[Records with scene code]
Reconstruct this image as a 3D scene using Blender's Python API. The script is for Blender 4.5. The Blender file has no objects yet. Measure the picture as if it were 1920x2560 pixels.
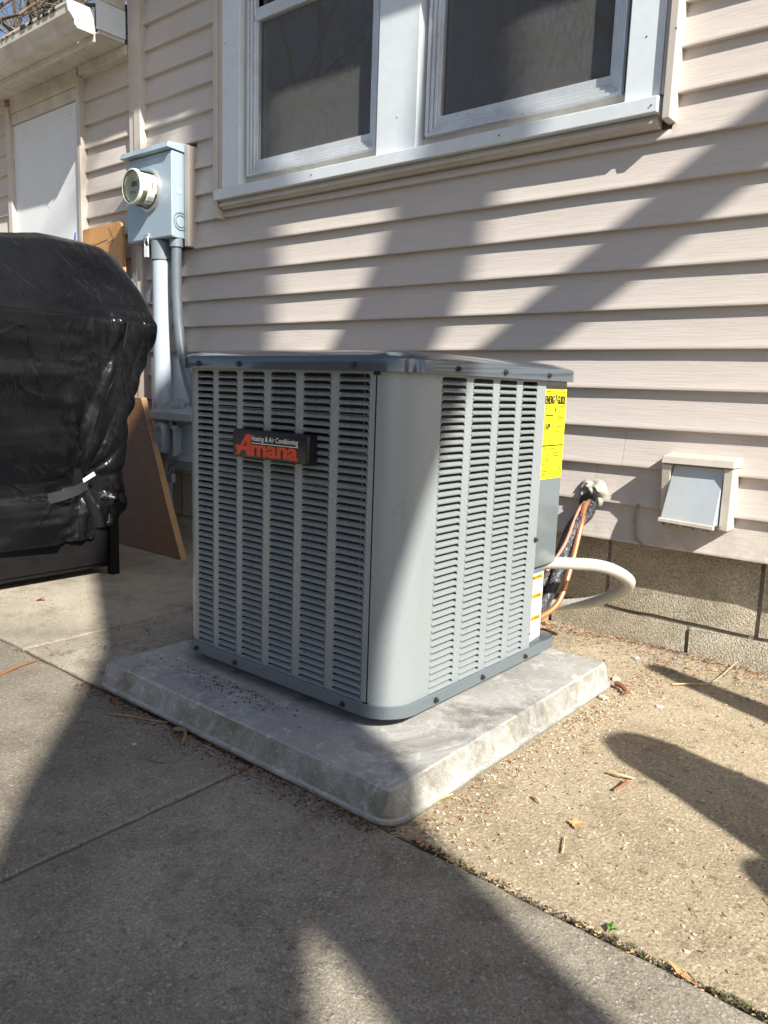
import bpy, bmesh, math, random
from mathutils import Vector, Matrix, noise
random.seed(7)
S = 0.63            # metres per drawing unit; drawing origin = lens, ground at z = G
G = -1.09
C = bpy.context.scene.collection
sc = bpy.context.scene
# ------------------------------------------------------------------ camera
def W(x, y, z): return Vector((x*S, y*S, (z-G)*S))
yaw, pit, rol = math.radians(-39.406), math.radians(-9.128), math.radians(-1.967)
f = Vector((math.sin(yaw)*math.cos(pit), math.cos(yaw)*math.cos(pit), math.sin(pit)))
rt = Vector((math.cos(yaw), -math.sin(yaw), 0)); dn = f.cross(rt)
cr, sr = math.cos(rol), math.sin(rol)
right = cr*rt + sr*dn; down = -sr*rt + cr*dn
cd = bpy.data.cameras.new('camera'); cam = bpy.data.objects.new('camera', cd); C.objects.link(cam)
M = Matrix((right, -down, -f)).transposed().to_4x4(); M.translation = W(0, 0, 0); cam.matrix_world = M
cd.sensor_fit = 'VERTICAL'; cd.sensor_height = 24; cd.sensor_width = 18; cd.lens = 24*1920.9/2560
cd.clip_start = 0.02; cd.clip_end = 600
sc.camera = cam
# ------------------------------------------------------------------ sky, sun, exposure
SD = Vector((1.25, -0.45, 1.0)).normalized()      # towards the sun
w = bpy.data.worlds.new('World'); sc.world = w; w.use_nodes = True
nt = w.node_tree; nt.nodes.clear()
sky = nt.nodes.new('ShaderNodeTexSky'); sky.sky_type = 'NISHITA'; sky.sun_disc = False
sky.sun_elevation = math.asin(SD.z); sky.sun_rotation = math.atan2(SD.x, SD.y)
sky.air_density = 0.9; sky.dust_density = 1.2; sky.ozone_density = 0.9
bg = nt.nodes.new('ShaderNodeBackground'); bg.inputs[1].default_value = 0.078
wo = nt.nodes.new('ShaderNodeOutputWorld')
nt.links.new(sky.outputs[0], bg.inputs[0]); nt.links.new(bg.outputs[0], wo.inputs[0])
sl = bpy.data.lights.new('sun', 'SUN'); sl.energy = 5.0; sl.angle = math.radians(0.53); sl.color = (1.0, 0.95, 0.855)
so = bpy.data.objects.new('sun', sl); C.objects.link(so); so.location = (6, -3, 8)
so.rotation_euler = SD.to_track_quat('Z', 'Y').to_euler()
sc.view_settings.view_transform = 'Standard'; sc.view_settings.look = 'None'
sc.view_settings.exposure = 0.93; sc.view_settings.gamma = 1.0
sc.view_settings.use_curve_mapping = False
# ------------------------------------------------------------------ materials
class N:
    def __init__(s, name):
        s.m = bpy.data.materials.new(name); s.m.use_nodes = True; s.t = s.m.node_tree
        s.p = s.t.nodes['Principled BSDF']; s.co = s.t.nodes.new('ShaderNodeTexCoord').outputs['Object']; s.h = None
    def n(s, k, **kw):
        x = s.t.nodes.new(k)
        for a, b in kw.items(): setattr(x, a, b)
        return x
    def l(s, a, b): s.t.links.new(a, b)
    def mapped(s, sc3):
        m = s.n('ShaderNodeMapping'); s.l(s.co, m.inputs[0]); m.inputs['Scale'].default_value = sc3; return m.outputs[0]
    def noise(s, scale, detail=4, rough=.55, co=None, dist=0):
        x = s.n('ShaderNodeTexNoise'); s.l(co or s.co, x.inputs['Vector'])
        x.inputs['Scale'].default_value = scale; x.inputs['Detail'].default_value = detail
        x.inputs['Roughness'].default_value = rough; x.inputs['Distortion'].default_value = dist; return x.outputs['Fac']
    def vor(s, scale, out='Distance', co=None, feature='F1'):
        x = s.n('ShaderNodeTexVoronoi'); x.feature = feature; s.l(co or s.co, x.inputs['Vector']); x.inputs['Scale'].default_value = scale; return x.outputs[out]
    def ramp(s, fac, stops):
        x = s.n('ShaderNodeValToRGB'); s.l(fac, x.inputs[0]); e = x.color_ramp.elements
        while len(e) < len(stops): e.new(0.5)
        for q, (p, c) in zip(e, stops):
            q.position = p; q.color = (c, c, c, 1) if isinstance(c, (int, float)) else (*c, 1)
        return x.outputs[0]
    def mix(s, fac, a, b, mode='MIX'):
        x = s.n('ShaderNodeMix', data_type='RGBA', blend_type=mode)
        for i, v in ((0, fac), (6, a), (7, b)):
            if isinstance(v, (int, float)): x.inputs[i].default_value = v if i == 0 else (v, v, v, 1)
            elif isinstance(v, tuple): x.inputs[i].default_value = (*v, 1)
            else: s.l(v, x.inputs[i])
        return x.outputs[2]
    def math(s, op, a, b=0.0):
        x = s.n('ShaderNodeMath', operation=op)
        for i, v in ((0, a), (1, b)):
            if isinstance(v, (int, float)): x.inputs[i].default_value = v
            else: s.l(v, x.inputs[i])
        return x.outputs[0]
    def bump(s, h, strength=.3, dist=.002):
        x = s.n('ShaderNodeBump'); x.inputs['Strength'].default_value = strength; x.inputs['Distance'].default_value = dist
        s.l(h, x.inputs['Height'])
        if s.h: s.l(s.h, x.inputs['Normal'])
        s.h = x.outputs[0]; s.l(s.h, s.p.inputs['Normal'])
    def base(s, v):
        if isinstance(v, tuple): s.p.inputs['Base Color'].default_value = (*v, 1)
        else: s.l(v, s.p.inputs['Base Color'])
    def set(s, rough=None, metal=None, spec=None, coat=None):
        for k, v in (('Roughness', rough), ('Metallic', metal), ('Specular IOR Level', spec), ('Coat Weight', coat)):
            if v is None: continue
            if isinstance(v, (int, float)): s.p.inputs[k].default_value = v
            else: s.l(v, s.p.inputs[k])
        return s.m
def paint(name, col, rough=.45, dirt=.15, dcol=(.12, .10, .08), scale=9, metal=0, bump=.08, spec=.5, coat=0, speck=0, var=.035):
    k = N(name)
    f1 = k.ramp(k.noise(scale, 6, .65), [(.35, 0.0), (.75, 1.0)])
    c = k.mix(k.math('MULTIPLY', f1, dirt), col, dcol)
    f2 = k.ramp(k.noise(scale*9, 3, .6), [(.3, 1-var), (.7, 1+var*.8)]); c = k.mix(1.0, c, f2, 'MULTIPLY')
    if speck:
        v = k.ramp(k.vor(speck), [(.0, 1.0), (.06, 1.0), (.09, 0.0)])
        g = k.ramp(k.noise(speck*.35, 2), [(.56, 0.0), (.6, 1.0)])
        c = k.mix(k.math('MULTIPLY', v, g), c, (.03, .025, .02))
    k.base(c)
    r = k.ramp(k.noise(scale*2, 4), [(.3, rough*.85), (.7, min(1, rough*1.2))])
    k.bump(k.noise(scale*14, 3), bump, .001)
    return k.set(rough=r, metal=metal, spec=spec, coat=coat)
def flat(name, col, rough=.5, metal=0, spec=.5):
    k = N(name); f1 = k.ramp(k.noise(60, 3), [(.3, .94), (.7, 1.05)])
    k.base(k.mix(1.0, col, f1, 'MULTIPLY')); return k.set(rough=rough, metal=metal, spec=spec)
def m_siding():
    k = N('vinyl_siding')
    g = k.noise(7, 5, .6, k.mapped((1, 1, 22)), 1.2)
    g2 = k.noise(60, 4, .6, k.mapped((1, 1, 10)), .4)
    d = k.ramp(k.noise(2.2, 6, .6), [(.35, 0.0), (.8, 1.0)])
    c = k.mix(k.math('MULTIPLY', d, .22), (.58, .527, .486), (.43, .375, .33))
    c = k.mix(1.0, c, k.ramp(g, [(.3, .93), (.7, 1.05)]), 'MULTIPLY')
    v = k.ramp(k.vor(55), [(.0, 1.0), (.035, 1.0), (.06, 0.0)])
    gg = k.ramp(k.noise(14, 2), [(.58, 0.0), (.62, 1.0)])
    c = k.mix(k.math('MULTIPLY', v, gg), c, (.05, .035, .025)); k.base(c)
    sx = k.n('ShaderNodeSeparateXYZ'); k.l(k.co, sx.inputs[0])
    lo = k.math('MULTIPLY', k.ramp(k.math('MULTIPLY', sx.outputs[2], 1.0), [(.28, 1.0), (.55, 0.0)]), k.ramp(k.noise(24, 6, .75), [(.45, 0.0), (.75, 1.0)]))
    c = k.mix(k.math('MULTIPLY', lo, .5), c, (.22, .17, .12)); k.base(c)
    k.bump(k.ramp(g, [(.42, 0.0), (.55, 1.0)]), .2, .0012); k.bump(g2, .2, .0006)
    return k.set(rough=k.ramp(d, [(0, .42), (1, .6)]), spec=.4)
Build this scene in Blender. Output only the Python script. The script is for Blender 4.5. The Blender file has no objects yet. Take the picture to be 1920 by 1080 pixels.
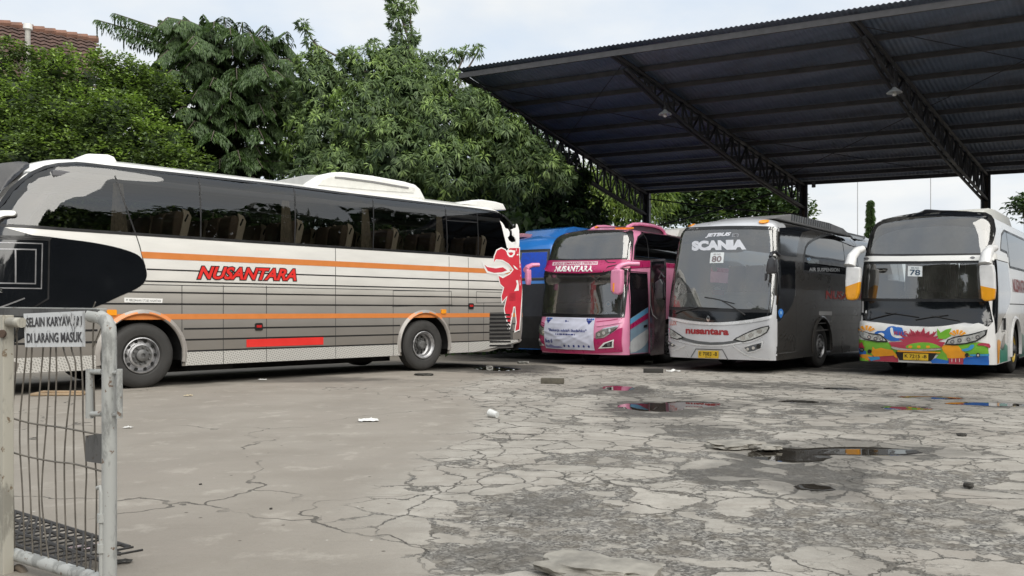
import bpy, bmesh, math, random
import numpy as np
from mathutils import Vector, Matrix
random.seed(7)
RS = np.random.RandomState(11)
SC = bpy.context.scene
COL = SC.collection
R = math.radians

# ------------------------------------------------------------------ camera
F = 1600.0; CX, HZ = 960.0, 583.0; CAMZ = 1.25      # focal length and horizon in photograph pixels
cam = bpy.data.cameras.new('camera'); cam.lens = F / 1920 * 36; cam.sensor_width = 36
cam.shift_y = (HZ - 540) / 1920; cam.clip_end = 3000; cam.clip_start = 0.05
camo = bpy.data.objects.new('camera', cam); COL.objects.link(camo)
camo.location = (0, 0, CAMZ); camo.rotation_euler = (R(90), 0, 0); SC.camera = camo
# ------------------------------------------------------------------ world: hazy cloudy sky
SUN_EL, SUN_AZ = 42, 150                              # degrees; azimuth clockwise from +Y
w = bpy.data.worlds.new('World'); SC.world = w; w.use_nodes = True
nt = w.node_tree; nt.nodes.clear()
def WN(t, **k):
    n = nt.nodes.new(t)
    for a, b in k.items(): setattr(n, a, b)
    return n
wo = WN('ShaderNodeOutputWorld'); bg = WN('ShaderNodeBackground')
sky = WN('ShaderNodeTexSky', sky_type='NISHITA', sun_disc=False, sun_elevation=R(SUN_EL), sun_rotation=R(SUN_AZ))
sky.air_density = 1.2; sky.dust_density = 2.0
tc = WN('ShaderNodeTexCoord'); sep = WN('ShaderNodeSeparateXYZ'); nt.links.new(tc.outputs['Generated'], sep.inputs[0])
addz = WN('ShaderNodeMath', operation='ADD'); nt.links.new(sep.outputs[2], addz.inputs[0]); addz.inputs[1].default_value = 0.22
mx = WN('ShaderNodeMath', operation='MAXIMUM'); nt.links.new(addz.outputs[0], mx.inputs[0]); mx.inputs[1].default_value = 0.06
dvx = WN('ShaderNodeMath', operation='DIVIDE'); dvy = WN('ShaderNodeMath', operation='DIVIDE')
nt.links.new(sep.outputs[0], dvx.inputs[0]); nt.links.new(mx.outputs[0], dvx.inputs[1])
nt.links.new(sep.outputs[1], dvy.inputs[0]); nt.links.new(mx.outputs[0], dvy.inputs[1])
cmb = WN('ShaderNodeCombineXYZ'); nt.links.new(dvx.outputs[0], cmb.inputs[0]); nt.links.new(dvy.outputs[0], cmb.inputs[1])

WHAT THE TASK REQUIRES
Only a number is wanted: how many lines contain the word "Blender"?

EXERCISE RESULT
2